Do this » The data below needs to be returned exactly, line for line.

** BEGIN Dataset extract **

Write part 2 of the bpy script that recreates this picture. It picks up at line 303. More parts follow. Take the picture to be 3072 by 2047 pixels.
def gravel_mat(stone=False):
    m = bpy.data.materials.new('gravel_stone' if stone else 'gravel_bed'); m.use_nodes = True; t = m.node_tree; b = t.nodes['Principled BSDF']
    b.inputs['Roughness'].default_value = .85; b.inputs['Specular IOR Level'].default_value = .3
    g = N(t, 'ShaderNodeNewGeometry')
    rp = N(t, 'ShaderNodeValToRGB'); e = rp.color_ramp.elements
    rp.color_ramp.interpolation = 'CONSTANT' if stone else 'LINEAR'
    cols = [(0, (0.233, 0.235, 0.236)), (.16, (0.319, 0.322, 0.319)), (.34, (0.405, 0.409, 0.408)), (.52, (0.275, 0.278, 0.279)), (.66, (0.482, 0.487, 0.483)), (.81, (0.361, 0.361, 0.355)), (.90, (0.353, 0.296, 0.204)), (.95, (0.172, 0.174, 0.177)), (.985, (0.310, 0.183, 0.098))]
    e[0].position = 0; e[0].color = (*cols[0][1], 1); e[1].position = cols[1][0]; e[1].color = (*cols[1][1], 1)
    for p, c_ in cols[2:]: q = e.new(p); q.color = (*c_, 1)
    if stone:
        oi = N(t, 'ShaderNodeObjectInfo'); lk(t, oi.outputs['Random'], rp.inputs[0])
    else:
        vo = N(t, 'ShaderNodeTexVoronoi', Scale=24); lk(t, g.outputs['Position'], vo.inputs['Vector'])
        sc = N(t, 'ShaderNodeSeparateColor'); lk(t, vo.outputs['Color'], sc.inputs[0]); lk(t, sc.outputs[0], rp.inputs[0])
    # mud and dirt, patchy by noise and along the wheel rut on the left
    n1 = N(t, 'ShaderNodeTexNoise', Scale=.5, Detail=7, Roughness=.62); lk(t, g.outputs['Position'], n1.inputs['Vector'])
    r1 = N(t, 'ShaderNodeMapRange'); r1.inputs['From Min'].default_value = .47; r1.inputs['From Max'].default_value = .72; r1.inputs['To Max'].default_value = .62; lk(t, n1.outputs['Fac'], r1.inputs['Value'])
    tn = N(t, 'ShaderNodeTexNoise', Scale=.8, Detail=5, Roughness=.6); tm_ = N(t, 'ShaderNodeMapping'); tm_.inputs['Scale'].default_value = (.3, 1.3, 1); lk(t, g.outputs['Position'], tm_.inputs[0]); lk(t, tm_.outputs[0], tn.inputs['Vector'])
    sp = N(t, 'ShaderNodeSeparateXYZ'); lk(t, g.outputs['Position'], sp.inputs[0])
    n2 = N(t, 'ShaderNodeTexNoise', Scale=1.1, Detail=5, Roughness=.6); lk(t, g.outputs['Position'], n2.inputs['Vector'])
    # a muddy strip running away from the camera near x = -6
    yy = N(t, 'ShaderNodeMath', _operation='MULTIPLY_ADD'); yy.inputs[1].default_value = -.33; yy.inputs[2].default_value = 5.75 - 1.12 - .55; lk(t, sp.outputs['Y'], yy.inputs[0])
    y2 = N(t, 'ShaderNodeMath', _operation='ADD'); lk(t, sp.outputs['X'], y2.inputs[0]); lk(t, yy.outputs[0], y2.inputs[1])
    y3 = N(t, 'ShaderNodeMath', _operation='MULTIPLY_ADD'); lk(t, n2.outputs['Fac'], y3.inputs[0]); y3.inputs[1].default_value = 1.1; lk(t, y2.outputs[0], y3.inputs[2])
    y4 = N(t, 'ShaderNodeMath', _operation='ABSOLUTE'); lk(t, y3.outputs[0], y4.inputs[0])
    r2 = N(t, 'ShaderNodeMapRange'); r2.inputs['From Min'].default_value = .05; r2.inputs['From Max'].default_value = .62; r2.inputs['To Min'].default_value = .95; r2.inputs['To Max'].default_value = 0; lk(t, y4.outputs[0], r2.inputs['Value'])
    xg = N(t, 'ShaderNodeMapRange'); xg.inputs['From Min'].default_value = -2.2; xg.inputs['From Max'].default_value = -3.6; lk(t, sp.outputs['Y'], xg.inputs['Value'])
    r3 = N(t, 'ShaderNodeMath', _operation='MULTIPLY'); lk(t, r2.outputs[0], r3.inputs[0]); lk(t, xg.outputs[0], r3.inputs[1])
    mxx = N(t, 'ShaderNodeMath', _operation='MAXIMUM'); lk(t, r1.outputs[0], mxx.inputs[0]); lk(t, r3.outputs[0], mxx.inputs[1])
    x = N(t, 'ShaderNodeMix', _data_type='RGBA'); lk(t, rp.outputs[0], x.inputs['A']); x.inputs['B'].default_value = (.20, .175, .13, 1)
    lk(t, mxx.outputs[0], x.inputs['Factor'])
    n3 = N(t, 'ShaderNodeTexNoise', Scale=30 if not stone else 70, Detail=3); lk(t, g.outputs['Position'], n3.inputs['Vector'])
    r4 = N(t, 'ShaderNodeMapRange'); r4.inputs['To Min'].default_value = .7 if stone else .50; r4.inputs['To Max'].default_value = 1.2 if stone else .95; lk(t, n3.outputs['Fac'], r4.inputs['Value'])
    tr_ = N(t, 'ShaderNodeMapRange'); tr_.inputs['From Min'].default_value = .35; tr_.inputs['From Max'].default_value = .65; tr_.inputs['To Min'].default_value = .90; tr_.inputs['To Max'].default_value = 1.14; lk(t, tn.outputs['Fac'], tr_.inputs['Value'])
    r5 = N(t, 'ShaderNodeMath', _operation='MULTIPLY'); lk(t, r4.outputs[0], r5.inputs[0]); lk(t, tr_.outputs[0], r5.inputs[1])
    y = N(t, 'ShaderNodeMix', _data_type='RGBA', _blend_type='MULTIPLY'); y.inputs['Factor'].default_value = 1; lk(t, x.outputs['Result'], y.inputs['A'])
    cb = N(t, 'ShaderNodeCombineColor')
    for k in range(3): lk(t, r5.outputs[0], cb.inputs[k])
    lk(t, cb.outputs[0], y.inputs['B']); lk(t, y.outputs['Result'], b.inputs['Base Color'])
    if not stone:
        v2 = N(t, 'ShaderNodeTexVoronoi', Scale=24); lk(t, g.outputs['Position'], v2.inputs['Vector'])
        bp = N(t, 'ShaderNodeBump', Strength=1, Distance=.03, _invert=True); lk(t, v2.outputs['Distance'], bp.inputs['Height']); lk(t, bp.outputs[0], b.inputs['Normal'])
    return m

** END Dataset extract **

Task answer »
Write part 2 of the bpy script that recreates this picture. It picks up at line 303. More parts follow. Take the picture to be 3072 by 2047 pixels.
def gravel_mat(stone=False):
    m = bpy.data.materials.new('gravel_stone' if stone else 'gravel_bed'); m.use_nodes = True; t = m.node_tree; b = t.nodes['Principled BSDF']
    b.inputs['Roughness'].default_value = .85; b.inputs['Specular IOR Level'].default_value = .3
    g = N(t, 'ShaderNodeNewGeometry')
    rp = N(t, 'ShaderNodeValToRGB'); e = rp.color_ramp.elements
    rp.color_ramp.interpolation = 'CONSTANT' if stone else 'LINEAR'
    cols = [(0, (0.233, 0.235, 0.236)), (.16, (0.319, 0.322, 0.319)), (.34, (0.405, 0.409, 0.408)), (.52, (0.275, 0.278, 0.279)), (.66, (0.482, 0.487, 0.483)), (.81, (0.361, 0.361, 0.355)), (.90, (0.353, 0.296, 0.204)), (.95, (0.172, 0.174, 0.177)), (.985, (0.310, 0.183, 0.098))]
    e[0].position = 0; e[0].color = (*cols[0][1], 1); e[1].position = cols[1][0]; e[1].color = (*cols[1][1], 1)
    for p, c_ in cols[2:]: q = e.new(p); q.color = (*c_, 1)
    if stone:
        oi = N(t, 'ShaderNodeObjectInfo'); lk(t, oi.outputs['Random'], rp.inputs[0])
    else:
        vo = N(t, 'ShaderNodeTexVoronoi', Scale=24); lk(t, g.outputs['Position'], vo.inputs['Vector'])
        sc = N(t, 'ShaderNodeSeparateColor'); lk(t, vo.outputs['Color'], sc.inputs[0]); lk(t, sc.outputs[0], rp.inputs[0])
    # mud and dirt, patchy by noise and along the wheel rut on the left
    n1 = N(t, 'ShaderNodeTexNoise', Scale=.5, Detail=7, Roughness=.62); lk(t, g.outputs['Position'], n1.inputs['Vector'])
    r1 = N(t, 'ShaderNodeMapRange'); r1.inputs['From Min'].default_value = .47; r1.inputs['From Max'].default_value = .72; r1.inputs['To Max'].default_value = .62; lk(t, n1.outputs['Fac'], r1.inputs['Value'])
    tn = N(t, 'ShaderNodeTexNoise', Scale=.8, Detail=5, Roughness=.6); tm_ = N(t, 'ShaderNodeMapping'); tm_.inputs['Scale'].default_value = (.3, 1.3, 1); lk(t, g.outputs['Position'], tm_.inputs[0]); lk(t, tm_.outputs[0], tn.inputs['Vector'])
    sp = N(t, 'ShaderNodeSeparateXYZ'); lk(t, g.outputs['Position'], sp.inputs[0])
    n2 = N(t, 'ShaderNodeTexNoise', Scale=1.1, Detail=5, Roughness=.6); lk(t, g.outputs['Position'], n2.inputs['Vector'])
    # a muddy strip running away from the camera near x = -6
    yy = N(t, 'ShaderNodeMath', _operation='MULTIPLY_ADD'); yy.inputs[1].default_value = -.33; yy.inputs[2].default_value = 5.75 - 1.12 - .55; lk(t, sp.outputs['Y'], yy.inputs[0])
    y2 = N(t, 'ShaderNodeMath', _operation='ADD'); lk(t, sp.outputs['X'], y2.inputs[0]); lk(t, yy.outputs[0], y2.inputs[1])
    y3 = N(t, 'ShaderNodeMath', _operation='MULTIPLY_ADD'); lk(t, n2.outputs['Fac'], y3.inputs[0]); y3.inputs[1].default_value = 1.1; lk(t, y2.outputs[0], y3.inputs[2])
    y4 = N(t, 'ShaderNodeMath', _operation='ABSOLUTE'); lk(t, y3.outputs[0], y4.inputs[0])
    r2 = N(t, 'ShaderNodeMapRange'); r2.inputs['From Min'].default_value = .05; r2.inputs['From Max'].default_value = .62; r2.inputs['To Min'].default_value = .95; r2.inputs['To Max'].default_value = 0; lk(t, y4.outputs[0], r2.inputs['Value'])
    xg = N(t, 'ShaderNodeMapRange'); xg.inputs['From Min'].default_value = -2.2; xg.inputs['From Max'].default_value = -3.6; lk(t, sp.outputs['Y'], xg.inputs['Value'])
    r3 = N(t, 'ShaderNodeMath', _operation='MULTIPLY'); lk(t, r2.outputs[0], r3.inputs[0]); lk(t, xg.outputs[0], r3.inputs[1])
    mxx = N(t, 'ShaderNodeMath', _operation='MAXIMUM'); lk(t, r1.outputs[0], mxx.inputs[0]); lk(t, r3.outputs[0], mxx.inputs[1])
    x = N(t, 'ShaderNodeMix', _data_type='RGBA'); lk(t, rp.outputs[0], x.inputs['A']); x.inputs['B'].default_value = (.20, .175, .13, 1)
    lk(t, mxx.outputs[0], x.inputs['Factor'])
    n3 = N(t, 'ShaderNodeTexNoise', Scale=30 if not stone else 70, Detail=3); lk(t, g.outputs['Position'], n3.inputs['Vector'])
    r4 = N(t, 'ShaderNodeMapRange'); r4.inputs['To Min'].default_value = .7 if stone else .50; r4.inputs['To Max'].default_value = 1.2 if stone else .95; lk(t, n3.outputs['Fac'], r4.inputs['Value'])
    tr_ = N(t, 'ShaderNodeMapRange'); tr_.inputs['From Min'].default_value = .35; tr_.inputs['From Max'].default_value = .65; tr_.inputs['To Min'].default_value = .90; tr_.inputs['To Max'].default_value = 1.14; lk(t, tn.outputs['Fac'], tr_.inputs['Value'])
    r5 = N(t, 'ShaderNodeMath', _operation='MULTIPLY'); lk(t, r4.outputs[0], r5.inputs[0]); lk(t, tr_.outputs[0], r5.inputs[1])
    y = N(t, 'ShaderNodeMix', _data_type='RGBA', _blend_type='MULTIPLY'); y.inputs['Factor'].default_value = 1; lk(t, x.outputs['Result'], y.inputs['A'])
    cb = N(t, 'ShaderNodeCombineColor')
    for k in range(3): lk(t, r5.outputs[0], cb.inputs[k])
    lk(t, cb.outputs[0], y.inputs['B']); lk(t, y.outputs['Result'], b.inputs['Base Color'])
    if not stone:
        v2 = N(t, 'ShaderNodeTexVoronoi', Scale=24); lk(t, g.outputs['Position'], v2.inputs['Vector'])
        bp = N(t, 'ShaderNodeBump', Strength=1, Distance=.03, _invert=True); lk(t, v2.outputs['Distance'], bp.inputs['Height']); lk(t, bp.outputs[0], b.inputs['Normal'])
    return m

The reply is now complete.